Looming US interest rate cuts are presenting investors with a tough choice: stick with the Big Tech stocks that have driven returns for more than a year or turn to less-loved areas of the market that could benefit from easing monetary policy.
Owning massive tech and growth companies such as Nvidia, Microsoft and Amazon has been a hugely profitable strategy for investors since early 2023, even as the stocks’ market dominance has drawn comparisons to the dot-com bubble of the late 1990s.
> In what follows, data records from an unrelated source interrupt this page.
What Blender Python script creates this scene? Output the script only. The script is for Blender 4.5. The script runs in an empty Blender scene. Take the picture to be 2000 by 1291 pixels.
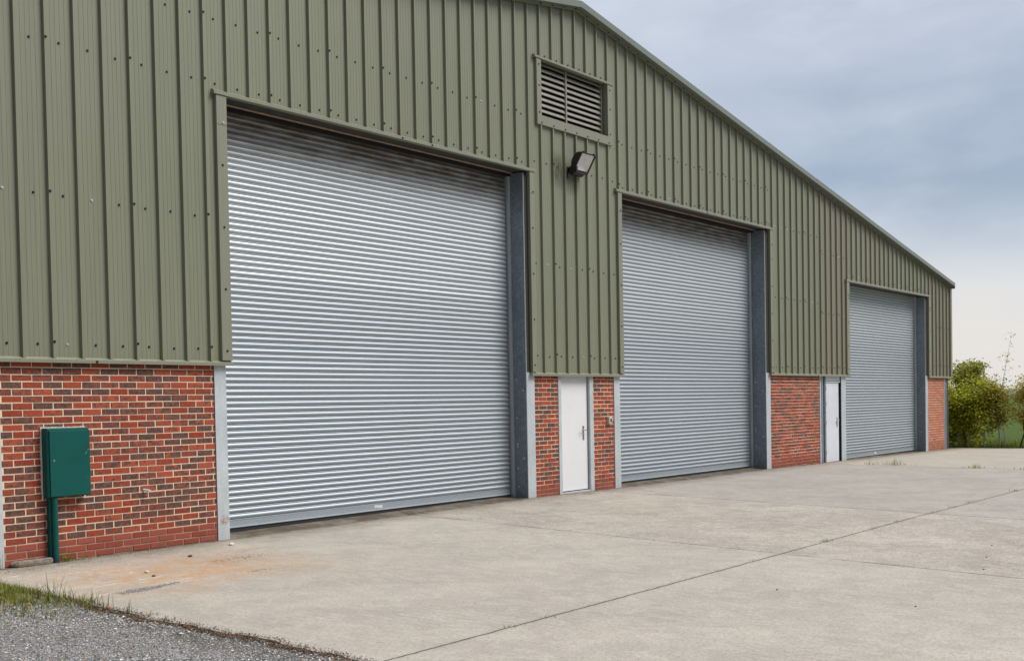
import bpy, math, random
import numpy as np
from mathutils import Vector, Matrix
random.seed(7); rng=np.random.default_rng(11)
S=bpy.context.scene; C=S.collection
R=math.radians
# ------------------------------------------------------------------ helpers
class MB:
    def __init__(s): s.v=[]; s.f=[]; s.m=[]; s.c=[]
    def quad(s,a,b,c,d,m=0,col=None):
        n=len(s.v); s.v+=[tuple(a),tuple(b),tuple(c),tuple(d)]; s.f.append((n,n+1,n+2,n+3)); s.m.append(m); s.c.append(col)
    def tri(s,a,b,c,m=0,col=None):
        n=len(s.v); s.v+=[tuple(a),tuple(b),tuple(c)]; s.f.append((n,n+1,n+2)); s.m.append(m); s.c.append(col)
    def box(s,x0,x1,y0,y1,z0,z1,m=0,col=None,ch=0.0):
        if ch>0:
            # box with chamfered vertical and horizontal edges on the front (-Y) side
            c=ch; n=len(s.v)
            P=[(x0,y1,z0),(x1,y1,z0),(x1,y1,z1),(x0,y1,z1),(x0,y0+c,z0),(x1,y0+c,z0),(x1,y0+c,z1),(x0,y0+c,z1),
               (x0+c,y0,z0+c),(x1-c,y0,z0+c),(x1-c,y0,z1-c),(x0+c,y0,z1-c)]
            F=[(0,3,2,1),(0,1,5,4),(1,2,6,5),(2,3,7,6),(3,0,4,7),(4,5,9,8),(5,6,10,9),(6,7,11,10),(7,4,8,11),(8,9,10,11)]
        else:
            n=len(s.v)
            P=[(x0,y0,z0),(x1,y0,z0),(x1,y1,z0),(x0,y1,z0),(x0,y0,z1),(x1,y0,z1),(x1,y1,z1),(x0,y1,z1)]
            F=[(0,3,2,1),(4,5,6,7),(0,1,5,4),(1,2,6,5),(2,3,7,6),(3,0,4,7)]
        s.v+=P
        for f in F: s.f.append(tuple(n+i for i in f)); s.m.append(m); s.c.append(col)
    def extr_x(s,prof,x0,x1,m=0,col=None,caps=True):
        """extrude closed (y,z) profile along X"""
        n=len(s.v); k=len(prof)
        s.v+=[(x0,y,z) for y,z in prof]+[(x1,y,z) for y,z in prof]
        for i in range(k):
            j=(i+1)%k; s.f.append((n+i,n+j,n+k+j,n+k+i)); s.m.append(m); s.c.append(col)
        if caps:
            s.f.append(tuple(n+i for i in range(k))[::-1]); s.m.append(m); s.c.append(col)
            s.f.append(tuple(n+k+i for i in range(k))); s.m.append(m); s.c.append(col)
    def tube(s,p0,p1,r0,r1=None,seg=12,m=0,caps=True,col=None):
        r1=r0 if r1 is None else r1
        p0=Vector(p0); p1=Vector(p1); d=(p1-p0).normalized()
        a=d.orthogonal().normalized(); b=d.cross(a); n=len(s.v)
        for p,r in ((p0,r0),(p1,r1)):
            for i in range(seg):
                t=2*math.pi*i/seg; s.v.append(tuple(p+a*(r*math.cos(t))+b*(r*math.sin(t))))
        for i in range(seg):
            j=(i+1)%seg; s.f.append((n+i,n+j,n+seg+j,n+seg+i)); s.m.append(m); s.c.append(col)
        if caps:
            s.f.append(tuple(n+i for i in range(seg))[::-1]); s.m.append(m); s.c.append(col)
            s.f.append(tuple(n+seg+i for i in range(seg))); s.m.append(m); s.c.append(col)
    def build(s,name,mats,parent=None,smooth=False):
        me=bpy.data.meshes.new(name); me.from_pydata(s.v,[],s.f)
        mats=mats if isinstance(mats,(list,tuple)) else [mats]
        for m in mats: me.materials.append(m)
        me.polygons.foreach_set('material_index',s.m)
        if any(c is not None for c in s.c):
            at=me.color_attributes.new('tint','FLOAT_COLOR','CORNER'); arr=[]
            for f,c in zip(s.f,s.c):
                c=c or (0,0,0,1); arr+=list(c)*len(f)
            at.data.foreach_set('color',arr)
        if smooth: me.polygons.foreach_set('use_smooth',[True]*len(s.f))
        me.update()
        o=bpy.data.objects.new(name,me); C.objects.link(o)
        put(o,parent); return o
W={}
def put(o,parent,loc=(0,0,0)):
    loc=Vector(loc)
    if parent is None: o.location=loc
    else: o.parent=parent; o.location=loc-W[parent.name]
    W[o.name]=loc
def empty(name,loc):
    o=bpy.data.objects.new(name,None); C.objects.link(o); o.empty_display_size=.2; put(o,None,loc); return o
def tag(o,label=None,cat=None,group=None,kind=None):
    if label: o['label']=label
    if cat: o['category']=cat
    if group: o['group']=group
    if kind: o['kind']=kind
    return o
# ------------------------------------------------------------------ node helpers
def mat(name):
    m=bpy.data.materials.new(name); m.use_nodes=True; nt=m.node_tree
    b=nt.nodes['Principled BSDF']; return m,nt,b
def N(nt,t,**k):
    n=nt.nodes.new(t)
    for a,v in k.items():
        if a in('ins',):
            for i,x in v.items(): n.inputs[i].default_value=x
        else: setattr(n,a,v)
    return n
def L(nt,a,b): nt.links.new(a,b)
def noise(nt,vec,scale,detail=3,rough=.55,dist=0,sc3=None):
    if sc3 is not None:
        mp=N(nt,'ShaderNodeMapping'); mp.inputs['Scale'].default_value=sc3; L(nt,vec,mp.inputs['Vector']); vec=mp.outputs[0]
    n=N(nt,'ShaderNodeTexNoise'); n.inputs['Scale'].default_value=scale; n.inputs['Detail'].default_value=detail
    n.inputs['Roughness'].default_value=rough; n.inputs['Distortion'].default_value=dist
    L(nt,vec,n.inputs['Vector']); return n.outputs['Fac']
def ramp(nt,fac,stops,interp='LINEAR'):
    r=N(nt,'ShaderNodeValToRGB'); cr=r.color_ramp; cr.interpolation=interp
    while len(cr.elements)<len(stops): cr.elements.new(.5)
    for e,(p,c) in zip(cr.elements,stops):
        e.position=p; e.color=(c,c,c,1) if isinstance(c,(int,float)) else (*c,1)
    L(nt,fac,r.inputs[0]); return r.outputs[0]
def mix(nt,fac,a,b,blend='MIX'):
    m=N(nt,'ShaderNodeMix',data_type='RGBA',blend_type=blend)
    for s,v in ((0,fac),(6,a),(7,b)):
        if isinstance(v,(int,float)): m.inputs[s].default_value=v if s==0 else (v,v,v,1)
        elif isinstance(v,tuple): m.inputs[s].default_value=(*v,1)
        else: L(nt,v,m.inputs[s])
    return m.outputs[2]
def mth(nt,op,a,b=None,c=None,clamp=False):
    m=N(nt,'ShaderNodeMath',operation=op,use_clamp=clamp)
    for i,v in enumerate((a,b,c)):
        if v is None: continue
        if isinstance(v,(int,float)): m.inputs[i].default_value=v
        else: L(nt,v,m.inputs[i])
    return m.outputs[0]
def sep(nt,vec):
    s=N(nt,'ShaderNodeSeparateXYZ'); L(nt,vec,s.inputs[0]); return s.outputs
def band(nt,v,c,w,soft):
    """1 inside |v-c|<w, fading over soft"""
    d=mth(nt,'ABSOLUTE',mth(nt,'SUBTRACT',v,c))
    mr=N(nt,'ShaderNodeMapRange'); mr.inputs['From Min'].default_value=w+soft; mr.inputs['From Max'].default_value=w
    L(nt,d,mr.inputs['Value']); return mr.outputs[0]
def stepup(nt,v,a,b):
    mr=N(nt,'ShaderNodeMapRange'); mr.inputs['From Min'].default_value=a; mr.inputs['From Max'].default_value=b
    L(nt,v,mr.inputs['Value']); return mr.outputs[0]
def gcoord(nt):
    g=N(nt,'ShaderNodeNewGeometry'); return g.outputs['Position']
def bump(nt,b,h,strength,dist):
    bp=N(nt,'ShaderNodeBump'); bp.inputs['Strength'].default_value=strength; bp.inputs['Distance'].default_value=dist
    L(nt,h,bp.inputs['Height']); L(nt,bp.outputs[0],b.inputs['Normal'])
# ------------------------------------------------------------------ materials
def m_clad(name,base,rough=.42,tint=True):
    m,nt,b=mat(name); P=gcoord(nt)
    streak=noise(nt,P,3,4,.6,sc3=(9,9,.35)); fine=noise(nt,P,260,2,.6); big=noise(nt,P,.6,3,.5)
    col=mix(nt,ramp(nt,streak,[(.3,0),(.75,1)]),tuple(x*.87 for x in base),tuple(x*1.08 for x in base))
    col=mix(nt,mth(nt,'MULTIPLY',ramp(nt,fine,[(.35,0),(.7,1)]),.35),col,tuple(min(1,x*1.35) for x in base))
    col=mix(nt,mth(nt,'MULTIPLY',ramp(nt,big,[(.45,0),(.7,1)]),.25),col,tuple(x*a for x,a in zip(base,(.92,.92,.85))))
    if tint:
        at=N(nt,'ShaderNodeVertexColor',layer_name='tint'); s=N(nt,'ShaderNodeSeparateColor'); L(nt,at.outputs[0],s.inputs[0])
        tn=mth(nt,'MULTIPLY',s.outputs[0],mth(nt,'MULTIPLY_ADD',streak,.8,.5),clamp=True)
        col=mix(nt,tn,col,(base[0]*1.12,base[1]*.86,base[2]*.95))
        col=mix(nt,s.outputs[1],col,tuple(x*1.12 for x in base))
        # grime that has run down below the floodlight and on drips
        xyz=sep(nt,P)
        mx=mth(nt,'MAXIMUM',mth(nt,'MULTIPLY',band(nt,xyz[0],9.78,.06,.2),band(nt,xyz[2],5.62,.12,.22)),
                mth(nt,'MULTIPLY',band(nt,xyz[0],10.2,.1,.16),band(nt,xyz[2],5.48,.05,.22)))
        st=noise(nt,P,6,5,.7,sc3=(8,8,1.2))
        mk=mth(nt,'MULTIPLY',mx,ramp(nt,st,[(.3,.15),(.6,1)]),clamp=True)
        col=mix(nt,mth(nt,'MULTIPLY',mk,.85),col,(.035,.036,.015))
        sp=noise(nt,P,38,1,.4); col=mix(nt,ramp(nt,sp,[(.80,0),(.82,.5)]),col,(.42,.43,.36))
    L(nt,col,b.inputs['Base Color']); b.inputs['Roughness'].default_value=rough
    b.inputs['Specular IOR Level'].default_value=.4
    dent=noise(nt,P,1.6,2,.5,sc3=(1,1,.5)); bump(nt,b,dent,.25,.02)
    return m
OL=(.203,.215,.155)
CLAD=m_clad('cladding_green',OL); FLASH=m_clad('flashing_green',(.225,.23,.175),.38,False)
FASC=m_clad('fascia_green',(.165,.19,.165),.4,False)
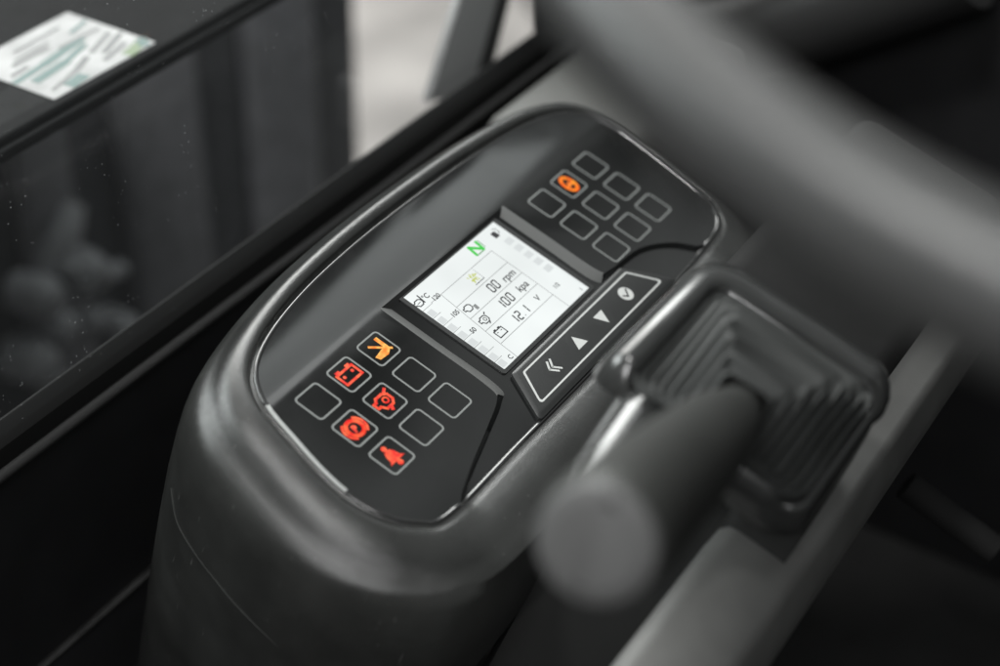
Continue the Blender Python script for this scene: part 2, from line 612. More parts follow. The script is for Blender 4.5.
# ---- the smoked window, with pods either side of a sunk middle
cv = [Vector(p) for p in LOUT]
edges = [(i, (i + 1) % NL) for i in range(NL)]
H = [lens_h(p.x, p.y) for p in LOUT]
def near_outline(x, y):
    return min(range(NL), key=lambda i: (LOUT[i] - Vector((x, y))).length)
def add_line(pts, hs, ends=(None, None)):
    idx = []
    if ends[0] is not None:
        idx.append(near_outline(*ends[0]))
    for p, h in zip(pts, hs):
        cv.append(Vector(p))
        H.append(h)
        idx.append(len(cv) - 1)
    if ends[1] is not None:
        idx.append(near_outline(*ends[1]))
    for a, b in zip(idx, idx[1:]):
        edges.append((a, b))
    return idx
D = -2.0
lt = catmull([(-46.5, 30.8), (-46.6, 5), (-46.8, -25), (-50.5, -31.2), (-66, -36.6), (-86, -42.6), (-100, -47.5)], 5, False)
lb = catmull([(-42.2, 28.2), (-42.3, 3), (-42.5, -27), (-48.6, -33.0), (-65.2, -38.4), (-85.4, -44.3), (-98, -48.6)], 5, False)
rt = catmull([(46.5, 30.8), (46.6, 5), (46.8, -21), (52, -25.0), (76, -27.5), (92, -36), (100, -45.5)], 5, False)
rb = catmull([(42.2, 28.2), (42.3, 3), (42.5, -23), (50.5, -26.8), (75.2, -29.2), (90.6, -37), (98, -46.4)], 5, False)
iLT = add_line([tuple(p) for p in lt], [0.0] * len(lt), (None, (-105, -50.3)))
iLB = add_line([tuple(p) for p in lb], [D] * len(lb), (None, (-101.5, -50.3)))
iRT = add_line([tuple(p) for p in rt], [0.0] * len(rt), (None, (105, -48.6)))
iRB = add_line([tuple(p) for p in rb], [D] * len(rb), (None, (101.5, -48.9)))
H[iLT[0]] = H[iRT[0]] = brow(30.8)
edges += [(iLT[0], iRT[0]), (iLB[0], iRB[0])]
il = add_line([(-52, 29.0)], [0.0], ((-123.5, 29.0), None))
edges.append((il[-1], iLT[0]))
ir = add_line([(52, 29.0)], [0.0], ((140, 29.0), None))
edges.append((ir[-1], iRT[0]))
def inside(x, y):
    return all((Vector((x, y)) - LOUT[i]).dot(NRM[i]) < -1.5 for i in range(0, NL, 2) if (Vector((x, y)) - LOUT[i]).length < 25)
for yy in (33, 37, 41, 45, 49, 53, 57):
    for k_ in range(-24, 28):
        xx = k_ * 5.0 + (2.5 if yy % 8 == 5 else 0)
        if inside(xx, yy):
            cv.append(Vector((xx, yy)))
            H.append(brow(yy))
res = delaunay_2d_cdt([Vector((v.x, v.y)) for v in cv], edges, [], 1, 1e-4)
bm = B()
vmap = []
orig = res[3]
for k, v in enumerate(res[0]):
    src = orig[k][0] if orig[k] else None
    vmap.append(bm.verts.new((v.x, v.y, H[src] if src is not None else 0.0)))
for f in res[2]:
    try:
        bm.faces.new([vmap[i] for i in f])
    except ValueError:
        pass
bmesh.ops.recalc_face_normals(bm, faces=bm.faces)
if sum(f.normal.z for f in bm.faces) < 0:
    bmesh.ops.reverse_faces(bm, faces=bm.faces)
cpart('smoked_window', bm, LENS, sharp=6)

# thin glossy edge of the window
o1 = [(p.x, p.y) for p in LOUT]
bm = B()
lp = []
for off_, z in ((-1.6, 0.05), (-1.2, 0.55), (-0.3, 0.7), (0.4, 0.3), (0.5, -0.8)):
    lp.append([(LOUT[i].x + NRM[i].x * off_, LOUT[i].y + NRM[i].y * off_, z + lens_h(LOUT[i].x, LOUT[i].y)) for i in range(NL)])
loft(bm, lp)
cpart('window_edge', bm, LENS_EDGE, sharp=60)

# two silver strips standing for a reflection on the window's bevelled near edge
def edge_glint(i0, i1):
    bm = B()
    rows = []
    i = i0
    idx = []
    while True:
        idx.append(i)
        if i == i1:
            break
        i = (i + 1) % NL
    for off_, z in ((-1.4, 0.15), (-1.2, 0.95), (0.5, 0.95), (0.7, 0.1)):
        rows.append([(LOUT[i].x + NRM[i].x * off_, LOUT[i].y + NRM[i].y * off_, z) for i in idx])
    loft(bm, rows, closed=False)
    if sum(f.normal.z for f in bm.faces) < 0:
        bmesh.ops.reverse_faces(bm, faces=bm.faces)
    cpart('edge_glint', bm, GLINT, sharp=20)
def oi(x, y):
    return near_outline(x, y)
edge_glint(oi(-123, 29.5), oi(-131.2, 3.0))
edge_glint(oi(-131.6, 1.4), oi(-133, -15.5))

# chamfer bars facing the screen
def bar(pt, pb, i0, i1, x_push):
    bm = B()
    n = len(pt)
    a, b = [], []
    for i in range(i0, i1):
        a.append((pt[i].x, pt[i].y, 0.12 + (brow(30.8) if i == 0 else 0)))
        b.append((pb[i].x, pb[i].y, D + 0.12))
    a2 = [(p[0] - x_push * 0.9, p[1], 0.02) for p in a]
    loft(bm, [a2, a, b], closed=False)
    if sum(f.normal.z for f in bm.faces) < 0:
        bmesh.ops.reverse_faces(bm, faces=bm.faces)
    cpart('chamfer_bar', bm, CHAMFER, sharp=50)
bar(lt, lb, 0, 14, 1)
bar(rt, rb, 0, 13, -1)

# ---- the screen, sunk in the middle
SCZ = D + 0.25
def sx(x):
    return x * 1.0036 + 1.8
def sy(y):
    return y * 1.0036 + 0.6
bm = B()
ring(bm, rrect(sx(-37.2), sy(-26.2), sx(37.2), sy(30.2), 1.5), rrect(sx(-35.0), sy(-24.5), sx(35.0), sy(28.0), 0.5), D + 0.02, D + 0.7)
frame = cpart('screen_frame', bm, KEY, sharp=30)
bm = prism(B(), [(sx(-35.0), sy(-24.5)), (sx(35.0), sy(-24.5)), (sx(35.0), sy(28.0)), (sx(-35.0), sy(28.0))], D + 0.05, SCZ)
screen = cpart('screen', bm, SCREEN, smooth=False)
Z0, Z1 = SCZ + 0.005, SCZ + 0.03
def spart(name, bm, m_):
    for v in bm.verts:
        v.co.x = sx(v.co.x)
        v.co.y = sy(v.co.y)
    return cpart(name, bm, m_, screen, smooth=False)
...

That calculus may start to change following Thursday’s surprisingly cool inflation report, which solidified expectations for a near-term rate cut by the Federal Reserve. Lower rates are seen as beneficial to many corners of the market whose performance has lagged this year, including small-caps, real estate and economically sensitive areas such as industrials.
Market action at the end of the week showed a nascent shift may have already begun. The tech-heavy Nasdaq 100 suffered its biggest drop of the year on Thursday while the small-cap Russell 2000 had its best day of 2024. The Nasdaq 100 has gained about 21% this year while the Russell 2000 is up just 6%.
Also on Thursday, the equal-weight S&P 500 – a proxy for the average stock in the benchmark index – had its biggest relative gain since 2020 over the S&P 500, which is more heavily influenced by the largest tech and growth stocks. That chipped away at the huge advantage for the S&P 500, which remains up about 18% in 2024 against a 6.7% gain for the equal-weight index.
“The trade got too one-sided and we’re seeing some reversal of this,” said Walter Todd, Chief Investment Officer at Greenwood Capital.
Small caps and the equal-weight S&P 500 extended their gains on Friday even as tech stocks rebounded.
Investors cautioned that the moves could be a snap-back after the disparity in performance between tech and other market sectors reached extremes. Further, recent periods of market broadening have been short-lived: for example, small caps surged at the end of 2023, when investors believed rate cuts were imminent, only to lag in the following months.